I’m pretty sure my interpretation of that isn’t what Chris had in mind. But listen, Matthew’s account of the life of Jesus has him begin his ministry in Galilee because that fulfils the prophecy of Isaiah: that’s where, he says, “the people who walked in darkness have seen a great light.” (Speaking of interpretations, that’s the Christian one, of course – Isaiah’s audience would have heard it differently.)

The first thing he does is shine on some fishermen who drop what they’re doing and come and follow him so that they can “fish for people” with Jesus. They learn how to shine their own light and, looking ahead, they shine on people who, looking further ahead, learn to shine their own light who shine on people who, well, you get the idea.

But wait, Robin, if the light shines on everyone and everyone shines their own light – because, yes, the Light is in everyone and everything created by God, with God and in God – wouldn’t there be no darkness at all?
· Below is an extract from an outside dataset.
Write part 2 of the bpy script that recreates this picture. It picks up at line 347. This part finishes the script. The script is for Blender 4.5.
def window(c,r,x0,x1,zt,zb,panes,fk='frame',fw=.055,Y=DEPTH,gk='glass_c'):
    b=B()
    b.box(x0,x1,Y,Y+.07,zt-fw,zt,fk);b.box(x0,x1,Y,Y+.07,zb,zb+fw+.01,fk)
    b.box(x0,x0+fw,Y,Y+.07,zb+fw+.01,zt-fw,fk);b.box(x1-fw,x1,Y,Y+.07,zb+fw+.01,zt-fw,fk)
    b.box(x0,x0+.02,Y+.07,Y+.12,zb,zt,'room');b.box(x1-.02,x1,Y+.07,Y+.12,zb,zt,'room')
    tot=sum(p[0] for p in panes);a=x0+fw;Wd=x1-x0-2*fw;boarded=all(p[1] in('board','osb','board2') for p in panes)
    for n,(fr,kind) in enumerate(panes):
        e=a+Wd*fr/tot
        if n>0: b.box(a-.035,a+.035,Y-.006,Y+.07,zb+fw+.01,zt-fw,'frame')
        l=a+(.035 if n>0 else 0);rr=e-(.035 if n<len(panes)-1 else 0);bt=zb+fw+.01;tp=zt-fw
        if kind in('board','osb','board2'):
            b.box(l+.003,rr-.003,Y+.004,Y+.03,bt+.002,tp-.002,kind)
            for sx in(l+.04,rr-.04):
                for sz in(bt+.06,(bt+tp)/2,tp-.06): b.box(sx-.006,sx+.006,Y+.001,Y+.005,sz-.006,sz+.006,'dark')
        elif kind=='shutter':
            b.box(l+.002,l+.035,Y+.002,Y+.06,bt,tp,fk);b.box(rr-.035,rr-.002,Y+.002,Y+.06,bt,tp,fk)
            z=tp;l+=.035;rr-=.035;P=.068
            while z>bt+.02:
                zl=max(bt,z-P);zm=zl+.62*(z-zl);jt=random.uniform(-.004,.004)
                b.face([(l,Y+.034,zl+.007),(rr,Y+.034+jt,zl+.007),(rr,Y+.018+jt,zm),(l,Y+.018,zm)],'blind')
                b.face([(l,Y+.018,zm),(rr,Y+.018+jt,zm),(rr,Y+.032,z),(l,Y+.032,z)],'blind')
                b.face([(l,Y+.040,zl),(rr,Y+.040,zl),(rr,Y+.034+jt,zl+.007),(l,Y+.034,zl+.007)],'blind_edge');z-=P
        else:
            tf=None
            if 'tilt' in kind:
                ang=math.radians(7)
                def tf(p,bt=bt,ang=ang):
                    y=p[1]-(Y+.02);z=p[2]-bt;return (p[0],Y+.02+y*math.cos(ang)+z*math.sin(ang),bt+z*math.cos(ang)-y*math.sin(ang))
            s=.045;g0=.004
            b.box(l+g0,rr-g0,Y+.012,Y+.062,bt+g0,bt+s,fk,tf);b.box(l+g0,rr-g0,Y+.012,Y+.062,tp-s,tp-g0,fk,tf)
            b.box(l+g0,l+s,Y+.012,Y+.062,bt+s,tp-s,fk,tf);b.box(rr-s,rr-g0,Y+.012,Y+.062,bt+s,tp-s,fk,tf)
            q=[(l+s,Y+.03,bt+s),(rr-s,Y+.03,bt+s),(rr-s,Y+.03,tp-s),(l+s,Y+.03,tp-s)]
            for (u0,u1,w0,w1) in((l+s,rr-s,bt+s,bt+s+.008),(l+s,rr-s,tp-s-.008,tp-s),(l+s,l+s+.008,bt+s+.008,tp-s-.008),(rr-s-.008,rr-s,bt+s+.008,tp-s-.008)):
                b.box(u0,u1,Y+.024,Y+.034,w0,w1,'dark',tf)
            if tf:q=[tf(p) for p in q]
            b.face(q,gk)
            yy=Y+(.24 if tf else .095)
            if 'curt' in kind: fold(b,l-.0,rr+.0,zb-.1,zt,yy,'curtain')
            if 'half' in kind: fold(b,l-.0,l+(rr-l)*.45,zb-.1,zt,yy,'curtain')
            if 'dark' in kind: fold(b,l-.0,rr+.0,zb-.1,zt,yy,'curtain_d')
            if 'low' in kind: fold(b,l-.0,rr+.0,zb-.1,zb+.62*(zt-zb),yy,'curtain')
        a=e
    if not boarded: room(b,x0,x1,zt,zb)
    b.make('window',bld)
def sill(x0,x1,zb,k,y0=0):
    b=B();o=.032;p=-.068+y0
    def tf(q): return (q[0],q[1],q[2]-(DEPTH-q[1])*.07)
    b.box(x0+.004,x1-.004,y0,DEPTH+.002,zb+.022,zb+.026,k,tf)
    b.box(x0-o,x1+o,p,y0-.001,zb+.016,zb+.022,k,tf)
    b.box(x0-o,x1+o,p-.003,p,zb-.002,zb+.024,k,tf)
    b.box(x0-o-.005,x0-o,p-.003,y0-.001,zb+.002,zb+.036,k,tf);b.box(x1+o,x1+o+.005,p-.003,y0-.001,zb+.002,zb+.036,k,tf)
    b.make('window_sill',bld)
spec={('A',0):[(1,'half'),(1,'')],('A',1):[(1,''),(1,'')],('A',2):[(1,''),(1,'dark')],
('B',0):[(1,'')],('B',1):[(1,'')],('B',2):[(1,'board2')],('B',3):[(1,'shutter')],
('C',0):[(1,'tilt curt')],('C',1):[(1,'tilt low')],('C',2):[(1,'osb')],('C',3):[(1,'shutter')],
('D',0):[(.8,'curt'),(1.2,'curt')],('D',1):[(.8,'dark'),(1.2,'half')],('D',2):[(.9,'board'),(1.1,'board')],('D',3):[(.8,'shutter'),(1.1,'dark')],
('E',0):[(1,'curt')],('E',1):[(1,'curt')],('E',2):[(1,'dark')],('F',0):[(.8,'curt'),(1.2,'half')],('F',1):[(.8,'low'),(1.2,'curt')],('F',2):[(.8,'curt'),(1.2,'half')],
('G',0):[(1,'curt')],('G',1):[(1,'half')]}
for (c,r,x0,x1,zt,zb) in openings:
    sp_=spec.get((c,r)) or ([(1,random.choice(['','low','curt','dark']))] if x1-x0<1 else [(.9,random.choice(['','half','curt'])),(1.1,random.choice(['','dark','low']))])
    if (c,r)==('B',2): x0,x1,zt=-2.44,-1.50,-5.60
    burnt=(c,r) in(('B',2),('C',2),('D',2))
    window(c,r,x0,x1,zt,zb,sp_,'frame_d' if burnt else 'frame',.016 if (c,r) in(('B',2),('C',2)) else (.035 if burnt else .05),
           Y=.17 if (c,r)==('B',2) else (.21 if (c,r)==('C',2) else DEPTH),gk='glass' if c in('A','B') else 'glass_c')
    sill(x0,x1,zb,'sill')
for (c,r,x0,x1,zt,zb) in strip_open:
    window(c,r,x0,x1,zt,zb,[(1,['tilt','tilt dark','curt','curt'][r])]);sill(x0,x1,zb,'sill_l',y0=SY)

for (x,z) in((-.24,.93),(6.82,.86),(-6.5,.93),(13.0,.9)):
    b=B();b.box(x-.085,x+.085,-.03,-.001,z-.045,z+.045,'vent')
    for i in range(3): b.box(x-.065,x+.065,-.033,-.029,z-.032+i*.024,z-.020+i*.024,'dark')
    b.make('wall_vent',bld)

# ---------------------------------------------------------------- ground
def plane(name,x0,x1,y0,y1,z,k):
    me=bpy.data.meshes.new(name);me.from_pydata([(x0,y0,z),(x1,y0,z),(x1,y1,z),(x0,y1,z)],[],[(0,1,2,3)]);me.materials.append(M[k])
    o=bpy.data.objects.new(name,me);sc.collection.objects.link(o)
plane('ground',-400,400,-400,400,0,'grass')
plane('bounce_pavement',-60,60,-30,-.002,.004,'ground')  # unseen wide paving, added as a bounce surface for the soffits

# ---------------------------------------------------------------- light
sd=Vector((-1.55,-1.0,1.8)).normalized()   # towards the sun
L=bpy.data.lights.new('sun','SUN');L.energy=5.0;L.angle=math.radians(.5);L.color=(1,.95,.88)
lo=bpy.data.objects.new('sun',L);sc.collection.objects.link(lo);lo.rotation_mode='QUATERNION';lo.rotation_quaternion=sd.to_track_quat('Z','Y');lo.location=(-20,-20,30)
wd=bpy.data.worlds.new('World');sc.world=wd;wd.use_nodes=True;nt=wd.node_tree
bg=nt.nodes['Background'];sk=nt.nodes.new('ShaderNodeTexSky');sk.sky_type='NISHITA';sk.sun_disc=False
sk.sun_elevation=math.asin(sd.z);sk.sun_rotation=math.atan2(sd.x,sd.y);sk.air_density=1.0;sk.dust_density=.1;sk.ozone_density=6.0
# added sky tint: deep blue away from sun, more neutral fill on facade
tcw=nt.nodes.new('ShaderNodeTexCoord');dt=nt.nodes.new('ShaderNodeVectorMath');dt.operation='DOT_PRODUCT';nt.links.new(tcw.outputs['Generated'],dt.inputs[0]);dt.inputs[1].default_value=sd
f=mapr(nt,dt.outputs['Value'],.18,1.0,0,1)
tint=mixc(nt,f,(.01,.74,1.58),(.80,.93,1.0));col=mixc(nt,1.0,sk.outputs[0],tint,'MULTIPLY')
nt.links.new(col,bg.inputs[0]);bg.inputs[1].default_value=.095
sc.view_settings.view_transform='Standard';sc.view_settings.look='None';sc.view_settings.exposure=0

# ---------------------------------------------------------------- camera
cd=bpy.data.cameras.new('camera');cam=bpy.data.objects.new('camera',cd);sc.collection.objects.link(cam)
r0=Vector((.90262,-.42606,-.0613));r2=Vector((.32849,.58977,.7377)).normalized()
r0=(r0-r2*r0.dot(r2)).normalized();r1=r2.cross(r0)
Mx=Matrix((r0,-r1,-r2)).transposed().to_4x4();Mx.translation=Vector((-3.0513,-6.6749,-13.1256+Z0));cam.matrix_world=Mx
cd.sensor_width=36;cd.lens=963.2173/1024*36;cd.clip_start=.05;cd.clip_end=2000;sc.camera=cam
I want to say that would be nice, but no. How would we distinguish anything? How would anything be unique and how could we all have the uniqueness of our own perspective: the view created by us, shining our light into the world? And, we have freewill and make choices. Look at how Chris talks about the universe. I think he learned to shine his light into the darkness and that showed him the power and mystery and beauty of what’s there and then he did something with it. That, I think, is what Jesus does and what we, too, can do.